DO THIS:
Each line below should be quoted exactly, please.

+++ SOURCE MATERIAL +++

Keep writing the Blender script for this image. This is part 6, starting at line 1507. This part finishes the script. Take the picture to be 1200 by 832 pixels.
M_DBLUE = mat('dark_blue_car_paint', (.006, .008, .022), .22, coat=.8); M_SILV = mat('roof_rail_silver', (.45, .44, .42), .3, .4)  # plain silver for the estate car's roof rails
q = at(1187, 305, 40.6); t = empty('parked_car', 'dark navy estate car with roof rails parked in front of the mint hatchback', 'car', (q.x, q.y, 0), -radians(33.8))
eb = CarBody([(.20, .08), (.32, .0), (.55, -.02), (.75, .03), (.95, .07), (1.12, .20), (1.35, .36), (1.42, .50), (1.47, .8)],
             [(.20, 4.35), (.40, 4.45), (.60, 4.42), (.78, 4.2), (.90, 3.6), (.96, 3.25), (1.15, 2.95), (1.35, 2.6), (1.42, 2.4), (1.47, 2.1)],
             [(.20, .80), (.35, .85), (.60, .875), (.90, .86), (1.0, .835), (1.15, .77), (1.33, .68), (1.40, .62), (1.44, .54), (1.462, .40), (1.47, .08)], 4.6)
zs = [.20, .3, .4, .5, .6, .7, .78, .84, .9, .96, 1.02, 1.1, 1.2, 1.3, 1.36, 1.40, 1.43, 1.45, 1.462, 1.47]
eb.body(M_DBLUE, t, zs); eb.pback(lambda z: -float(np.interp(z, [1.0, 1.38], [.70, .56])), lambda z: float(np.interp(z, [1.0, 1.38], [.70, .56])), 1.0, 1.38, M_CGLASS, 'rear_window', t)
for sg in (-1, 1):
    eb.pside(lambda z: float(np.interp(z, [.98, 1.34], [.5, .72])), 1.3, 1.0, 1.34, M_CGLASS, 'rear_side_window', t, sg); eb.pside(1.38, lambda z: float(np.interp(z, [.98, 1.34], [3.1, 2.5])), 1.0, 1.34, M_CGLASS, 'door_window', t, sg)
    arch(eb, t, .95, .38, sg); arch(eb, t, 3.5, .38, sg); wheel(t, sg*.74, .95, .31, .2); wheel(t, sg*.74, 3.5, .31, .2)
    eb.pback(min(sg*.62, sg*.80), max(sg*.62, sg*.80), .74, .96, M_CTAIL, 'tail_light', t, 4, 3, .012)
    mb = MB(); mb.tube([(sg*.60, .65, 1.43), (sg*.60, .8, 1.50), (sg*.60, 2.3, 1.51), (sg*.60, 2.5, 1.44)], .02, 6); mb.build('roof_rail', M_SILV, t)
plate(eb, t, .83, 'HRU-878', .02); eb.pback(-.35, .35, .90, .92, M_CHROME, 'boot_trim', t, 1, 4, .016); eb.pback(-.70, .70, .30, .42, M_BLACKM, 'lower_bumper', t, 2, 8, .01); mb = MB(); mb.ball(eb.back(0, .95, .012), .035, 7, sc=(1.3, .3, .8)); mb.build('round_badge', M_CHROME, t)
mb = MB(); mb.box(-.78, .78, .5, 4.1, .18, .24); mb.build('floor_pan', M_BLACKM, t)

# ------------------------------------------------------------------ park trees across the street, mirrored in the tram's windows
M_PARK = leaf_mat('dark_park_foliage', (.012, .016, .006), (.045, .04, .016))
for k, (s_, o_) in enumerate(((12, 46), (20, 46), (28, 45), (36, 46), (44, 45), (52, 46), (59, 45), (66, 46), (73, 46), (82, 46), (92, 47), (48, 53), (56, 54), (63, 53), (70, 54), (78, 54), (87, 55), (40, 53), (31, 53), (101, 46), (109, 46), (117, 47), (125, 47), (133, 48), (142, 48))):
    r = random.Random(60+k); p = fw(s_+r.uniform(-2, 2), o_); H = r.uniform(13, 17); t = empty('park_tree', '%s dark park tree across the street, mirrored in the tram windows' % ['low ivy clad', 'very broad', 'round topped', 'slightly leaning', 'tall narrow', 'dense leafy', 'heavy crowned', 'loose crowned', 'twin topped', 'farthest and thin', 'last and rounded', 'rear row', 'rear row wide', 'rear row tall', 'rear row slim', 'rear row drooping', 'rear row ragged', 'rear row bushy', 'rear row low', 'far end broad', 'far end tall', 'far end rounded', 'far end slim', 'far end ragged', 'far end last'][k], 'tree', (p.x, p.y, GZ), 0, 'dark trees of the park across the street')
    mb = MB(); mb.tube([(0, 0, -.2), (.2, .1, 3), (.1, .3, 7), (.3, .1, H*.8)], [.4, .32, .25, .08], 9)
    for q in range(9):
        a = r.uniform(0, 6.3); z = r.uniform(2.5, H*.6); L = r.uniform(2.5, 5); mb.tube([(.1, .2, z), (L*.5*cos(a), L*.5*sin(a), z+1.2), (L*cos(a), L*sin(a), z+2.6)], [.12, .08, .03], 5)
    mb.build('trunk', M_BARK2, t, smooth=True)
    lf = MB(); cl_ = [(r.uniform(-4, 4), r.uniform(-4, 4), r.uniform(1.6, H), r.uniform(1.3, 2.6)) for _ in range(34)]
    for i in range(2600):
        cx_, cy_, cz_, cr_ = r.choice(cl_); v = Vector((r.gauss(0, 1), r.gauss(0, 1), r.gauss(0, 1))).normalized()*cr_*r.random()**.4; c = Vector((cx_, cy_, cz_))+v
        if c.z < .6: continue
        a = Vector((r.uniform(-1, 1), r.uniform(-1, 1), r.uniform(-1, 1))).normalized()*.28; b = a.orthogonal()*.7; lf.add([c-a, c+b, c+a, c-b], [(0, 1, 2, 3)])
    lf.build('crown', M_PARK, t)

+++

OUTPUT FOR THIS EXERCISE:
Keep writing the Blender script for this image. This is part 6, starting at line 1507. This part finishes the script. Take the picture to be 1200 by 832 pixels.
M_DBLUE = mat('dark_blue_car_paint', (.006, .008, .022), .22, coat=.8); M_SILV = mat('roof_rail_silver', (.45, .44, .42), .3, .4)  # plain silver for the estate car's roof rails
q = at(1187, 305, 40.6); t = empty('parked_car', 'dark navy estate car with roof rails parked in front of the mint hatchback', 'car', (q.x, q.y, 0), -radians(33.8))
eb = CarBody([(.20, .08), (.32, .0), (.55, -.02), (.75, .03), (.95, .07), (1.12, .20), (1.35, .36), (1.42, .50), (1.47, .8)],
             [(.20, 4.35), (.40, 4.45), (.60, 4.42), (.78, 4.2), (.90, 3.6), (.96, 3.25), (1.15, 2.95), (1.35, 2.6), (1.42, 2.4), (1.47, 2.1)],
             [(.20, .80), (.35, .85), (.60, .875), (.90, .86), (1.0, .835), (1.15, .77), (1.33, .68), (1.40, .62), (1.44, .54), (1.462, .40), (1.47, .08)], 4.6)
zs = [.20, .3, .4, .5, .6, .7, .78, .84, .9, .96, 1.02, 1.1, 1.2, 1.3, 1.36, 1.40, 1.43, 1.45, 1.462, 1.47]
eb.body(M_DBLUE, t, zs); eb.pback(lambda z: -float(np.interp(z, [1.0, 1.38], [.70, .56])), lambda z: float(np.interp(z, [1.0, 1.38], [.70, .56])), 1.0, 1.38, M_CGLASS, 'rear_window', t)
for sg in (-1, 1):
    eb.pside(lambda z: float(np.interp(z, [.98, 1.34], [.5, .72])), 1.3, 1.0, 1.34, M_CGLASS, 'rear_side_window', t, sg); eb.pside(1.38, lambda z: float(np.interp(z, [.98, 1.34], [3.1, 2.5])), 1.0, 1.34, M_CGLASS, 'door_window', t, sg)
    arch(eb, t, .95, .38, sg); arch(eb, t, 3.5, .38, sg); wheel(t, sg*.74, .95, .31, .2); wheel(t, sg*.74, 3.5, .31, .2)
    eb.pback(min(sg*.62, sg*.80), max(sg*.62, sg*.80), .74, .96, M_CTAIL, 'tail_light', t, 4, 3, .012)
    mb = MB(); mb.tube([(sg*.60, .65, 1.43), (sg*.60, .8, 1.50), (sg*.60, 2.3, 1.51), (sg*.60, 2.5, 1.44)], .02, 6); mb.build('roof_rail', M_SILV, t)
plate(eb, t, .83, 'HRU-878', .02); eb.pback(-.35, .35, .90, .92, M_CHROME, 'boot_trim', t, 1, 4, .016); eb.pback(-.70, .70, .30, .42, M_BLACKM, 'lower_bumper', t, 2, 8, .01); mb = MB(); mb.ball(eb.back(0, .95, .012), .035, 7, sc=(1.3, .3, .8)); mb.build('round_badge', M_CHROME, t)
mb = MB(); mb.box(-.78, .78, .5, 4.1, .18, .24); mb.build('floor_pan', M_BLACKM, t)

# ------------------------------------------------------------------ park trees across the street, mirrored in the tram's windows
M_PARK = leaf_mat('dark_park_foliage', (.012, .016, .006), (.045, .04, .016))
for k, (s_, o_) in enumerate(((12, 46), (20, 46), (28, 45), (36, 46), (44, 45), (52, 46), (59, 45), (66, 46), (73, 46), (82, 46), (92, 47), (48, 53), (56, 54), (63, 53), (70, 54), (78, 54), (87, 55), (40, 53), (31, 53), (101, 46), (109, 46), (117, 47), (125, 47), (133, 48), (142, 48))):
    r = random.Random(60+k); p = fw(s_+r.uniform(-2, 2), o_); H = r.uniform(13, 17); t = empty('park_tree', '%s dark park tree across the street, mirrored in the tram windows' % ['low ivy clad', 'very broad', 'round topped', 'slightly leaning', 'tall narrow', 'dense leafy', 'heavy crowned', 'loose crowned', 'twin topped', 'farthest and thin', 'last and rounded', 'rear row', 'rear row wide', 'rear row tall', 'rear row slim', 'rear row drooping', 'rear row ragged', 'rear row bushy', 'rear row low', 'far end broad', 'far end tall', 'far end rounded', 'far end slim', 'far end ragged', 'far end last'][k], 'tree', (p.x, p.y, GZ), 0, 'dark trees of the park across the street')
    mb = MB(); mb.tube([(0, 0, -.2), (.2, .1, 3), (.1, .3, 7), (.3, .1, H*.8)], [.4, .32, .25, .08], 9)
    for q in range(9):
        a = r.uniform(0, 6.3); z = r.uniform(2.5, H*.6); L = r.uniform(2.5, 5); mb.tube([(.1, .2, z), (L*.5*cos(a), L*.5*sin(a), z+1.2), (L*cos(a), L*sin(a), z+2.6)], [.12, .08, .03], 5)
    mb.build('trunk', M_BARK2, t, smooth=True)
    lf = MB(); cl_ = [(r.uniform(-4, 4), r.uniform(-4, 4), r.uniform(1.6, H), r.uniform(1.3, 2.6)) for _ in range(34)]
    for i in range(2600):
        cx_, cy_, cz_, cr_ = r.choice(cl_); v = Vector((r.gauss(0, 1), r.gauss(0, 1), r.gauss(0, 1))).normalized()*cr_*r.random()**.4; c = Vector((cx_, cy_, cz_))+v
        if c.z < .6: continue
        a = Vector((r.uniform(-1, 1), r.uniform(-1, 1), r.uniform(-1, 1))).normalized()*.28; b = a.orthogonal()*.7; lf.add([c-a, c+b, c+a, c-b], [(0, 1, 2, 3)])
    lf.build('crown', M_PARK, t)